### SET TASK
Every line below should be repeated exactly.

━━━━━━

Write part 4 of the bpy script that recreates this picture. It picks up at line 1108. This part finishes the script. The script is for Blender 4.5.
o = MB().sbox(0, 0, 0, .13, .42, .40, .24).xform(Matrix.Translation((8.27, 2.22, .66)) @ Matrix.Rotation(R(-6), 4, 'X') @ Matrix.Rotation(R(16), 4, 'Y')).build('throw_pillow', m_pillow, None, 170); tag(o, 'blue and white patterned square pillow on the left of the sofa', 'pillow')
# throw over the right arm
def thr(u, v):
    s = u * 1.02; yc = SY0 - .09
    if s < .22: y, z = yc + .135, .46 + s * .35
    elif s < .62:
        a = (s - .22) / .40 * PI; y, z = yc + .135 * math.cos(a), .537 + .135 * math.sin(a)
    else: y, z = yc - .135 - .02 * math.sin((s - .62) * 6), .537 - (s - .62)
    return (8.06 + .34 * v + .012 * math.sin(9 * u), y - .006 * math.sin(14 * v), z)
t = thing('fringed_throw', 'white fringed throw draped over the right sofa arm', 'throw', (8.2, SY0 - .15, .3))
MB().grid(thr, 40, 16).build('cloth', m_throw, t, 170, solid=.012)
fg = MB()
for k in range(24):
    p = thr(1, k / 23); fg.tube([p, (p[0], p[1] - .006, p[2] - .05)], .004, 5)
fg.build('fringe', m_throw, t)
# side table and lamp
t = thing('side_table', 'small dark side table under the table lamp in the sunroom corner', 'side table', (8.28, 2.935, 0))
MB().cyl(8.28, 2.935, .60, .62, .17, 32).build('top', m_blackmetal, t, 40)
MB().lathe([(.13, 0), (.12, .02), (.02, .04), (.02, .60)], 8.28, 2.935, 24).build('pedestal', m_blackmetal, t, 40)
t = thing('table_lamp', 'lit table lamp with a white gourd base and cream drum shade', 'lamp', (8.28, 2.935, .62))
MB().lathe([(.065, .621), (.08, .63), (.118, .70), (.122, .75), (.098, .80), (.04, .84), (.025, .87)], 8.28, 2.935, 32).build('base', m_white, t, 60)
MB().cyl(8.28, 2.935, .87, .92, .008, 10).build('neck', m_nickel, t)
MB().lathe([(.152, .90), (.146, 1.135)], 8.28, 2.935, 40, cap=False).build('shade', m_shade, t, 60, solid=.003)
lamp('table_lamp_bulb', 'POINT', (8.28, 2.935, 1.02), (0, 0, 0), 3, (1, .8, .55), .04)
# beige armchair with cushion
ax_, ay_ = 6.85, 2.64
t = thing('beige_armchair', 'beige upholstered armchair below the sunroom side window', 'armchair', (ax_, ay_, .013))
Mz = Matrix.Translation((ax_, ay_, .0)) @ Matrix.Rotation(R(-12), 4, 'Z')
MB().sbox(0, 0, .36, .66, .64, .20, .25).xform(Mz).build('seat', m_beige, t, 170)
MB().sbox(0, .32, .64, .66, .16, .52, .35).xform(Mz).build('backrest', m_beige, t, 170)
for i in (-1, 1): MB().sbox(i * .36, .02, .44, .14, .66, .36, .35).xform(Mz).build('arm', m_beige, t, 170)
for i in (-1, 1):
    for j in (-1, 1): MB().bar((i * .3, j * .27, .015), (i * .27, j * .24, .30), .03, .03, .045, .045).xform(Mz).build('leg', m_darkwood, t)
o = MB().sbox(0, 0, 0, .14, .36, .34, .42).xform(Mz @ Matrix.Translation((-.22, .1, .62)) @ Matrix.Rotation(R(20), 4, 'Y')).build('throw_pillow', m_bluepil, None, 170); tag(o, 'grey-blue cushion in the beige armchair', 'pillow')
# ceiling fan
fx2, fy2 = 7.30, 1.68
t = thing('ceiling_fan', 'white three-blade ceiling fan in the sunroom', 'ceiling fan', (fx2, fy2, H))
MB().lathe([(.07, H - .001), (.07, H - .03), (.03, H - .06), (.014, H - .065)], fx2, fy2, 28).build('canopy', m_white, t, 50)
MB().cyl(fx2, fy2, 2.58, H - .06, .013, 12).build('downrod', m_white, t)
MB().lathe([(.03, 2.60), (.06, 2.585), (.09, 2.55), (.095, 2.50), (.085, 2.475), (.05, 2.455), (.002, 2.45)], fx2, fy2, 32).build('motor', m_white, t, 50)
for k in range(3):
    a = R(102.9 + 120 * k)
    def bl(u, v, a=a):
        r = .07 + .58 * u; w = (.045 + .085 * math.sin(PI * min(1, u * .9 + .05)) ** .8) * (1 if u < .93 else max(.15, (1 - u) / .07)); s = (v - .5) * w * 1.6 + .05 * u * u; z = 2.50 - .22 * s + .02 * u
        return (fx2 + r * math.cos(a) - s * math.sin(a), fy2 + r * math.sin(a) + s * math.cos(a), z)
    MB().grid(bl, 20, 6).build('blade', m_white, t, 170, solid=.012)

━━━━━━

### TASK RESULT
Write part 4 of the bpy script that recreates this picture. It picks up at line 1108. This part finishes the script. The script is for Blender 4.5.
o = MB().sbox(0, 0, 0, .13, .42, .40, .24).xform(Matrix.Translation((8.27, 2.22, .66)) @ Matrix.Rotation(R(-6), 4, 'X') @ Matrix.Rotation(R(16), 4, 'Y')).build('throw_pillow', m_pillow, None, 170); tag(o, 'blue and white patterned square pillow on the left of the sofa', 'pillow')
# throw over the right arm
def thr(u, v):
    s = u * 1.02; yc = SY0 - .09
    if s < .22: y, z = yc + .135, .46 + s * .35
    elif s < .62:
        a = (s - .22) / .40 * PI; y, z = yc + .135 * math.cos(a), .537 + .135 * math.sin(a)
    else: y, z = yc - .135 - .02 * math.sin((s - .62) * 6), .537 - (s - .62)
    return (8.06 + .34 * v + .012 * math.sin(9 * u), y - .006 * math.sin(14 * v), z)
t = thing('fringed_throw', 'white fringed throw draped over the right sofa arm', 'throw', (8.2, SY0 - .15, .3))
MB().grid(thr, 40, 16).build('cloth', m_throw, t, 170, solid=.012)
fg = MB()
for k in range(24):
    p = thr(1, k / 23); fg.tube([p, (p[0], p[1] - .006, p[2] - .05)], .004, 5)
fg.build('fringe', m_throw, t)
# side table and lamp
t = thing('side_table', 'small dark side table under the table lamp in the sunroom corner', 'side table', (8.28, 2.935, 0))
MB().cyl(8.28, 2.935, .60, .62, .17, 32).build('top', m_blackmetal, t, 40)
MB().lathe([(.13, 0), (.12, .02), (.02, .04), (.02, .60)], 8.28, 2.935, 24).build('pedestal', m_blackmetal, t, 40)
t = thing('table_lamp', 'lit table lamp with a white gourd base and cream drum shade', 'lamp', (8.28, 2.935, .62))
MB().lathe([(.065, .621), (.08, .63), (.118, .70), (.122, .75), (.098, .80), (.04, .84), (.025, .87)], 8.28, 2.935, 32).build('base', m_white, t, 60)
MB().cyl(8.28, 2.935, .87, .92, .008, 10).build('neck', m_nickel, t)
MB().lathe([(.152, .90), (.146, 1.135)], 8.28, 2.935, 40, cap=False).build('shade', m_shade, t, 60, solid=.003)
lamp('table_lamp_bulb', 'POINT', (8.28, 2.935, 1.02), (0, 0, 0), 3, (1, .8, .55), .04)
# beige armchair with cushion
ax_, ay_ = 6.85, 2.64
t = thing('beige_armchair', 'beige upholstered armchair below the sunroom side window', 'armchair', (ax_, ay_, .013))
Mz = Matrix.Translation((ax_, ay_, .0)) @ Matrix.Rotation(R(-12), 4, 'Z')
MB().sbox(0, 0, .36, .66, .64, .20, .25).xform(Mz).build('seat', m_beige, t, 170)
MB().sbox(0, .32, .64, .66, .16, .52, .35).xform(Mz).build('backrest', m_beige, t, 170)
for i in (-1, 1): MB().sbox(i * .36, .02, .44, .14, .66, .36, .35).xform(Mz).build('arm', m_beige, t, 170)
for i in (-1, 1):
    for j in (-1, 1): MB().bar((i * .3, j * .27, .015), (i * .27, j * .24, .30), .03, .03, .045, .045).xform(Mz).build('leg', m_darkwood, t)
o = MB().sbox(0, 0, 0, .14, .36, .34, .42).xform(Mz @ Matrix.Translation((-.22, .1, .62)) @ Matrix.Rotation(R(20), 4, 'Y')).build('throw_pillow', m_bluepil, None, 170); tag(o, 'grey-blue cushion in the beige armchair', 'pillow')
# ceiling fan
fx2, fy2 = 7.30, 1.68
t = thing('ceiling_fan', 'white three-blade ceiling fan in the sunroom', 'ceiling fan', (fx2, fy2, H))
MB().lathe([(.07, H - .001), (.07, H - .03), (.03, H - .06), (.014, H - .065)], fx2, fy2, 28).build('canopy', m_white, t, 50)
MB().cyl(fx2, fy2, 2.58, H - .06, .013, 12).build('downrod', m_white, t)
MB().lathe([(.03, 2.60), (.06, 2.585), (.09, 2.55), (.095, 2.50), (.085, 2.475), (.05, 2.455), (.002, 2.45)], fx2, fy2, 32).build('motor', m_white, t, 50)
for k in range(3):
    a = R(102.9 + 120 * k)
    def bl(u, v, a=a):
        r = .07 + .58 * u; w = (.045 + .085 * math.sin(PI * min(1, u * .9 + .05)) ** .8) * (1 if u < .93 else max(.15, (1 - u) / .07)); s = (v - .5) * w * 1.6 + .05 * u * u; z = 2.50 - .22 * s + .02 * u
        return (fx2 + r * math.cos(a) - s * math.sin(a), fy2 + r * math.sin(a) + s * math.cos(a), z)
    MB().grid(bl, 20, 6).build('blade', m_white, t, 170, solid=.012)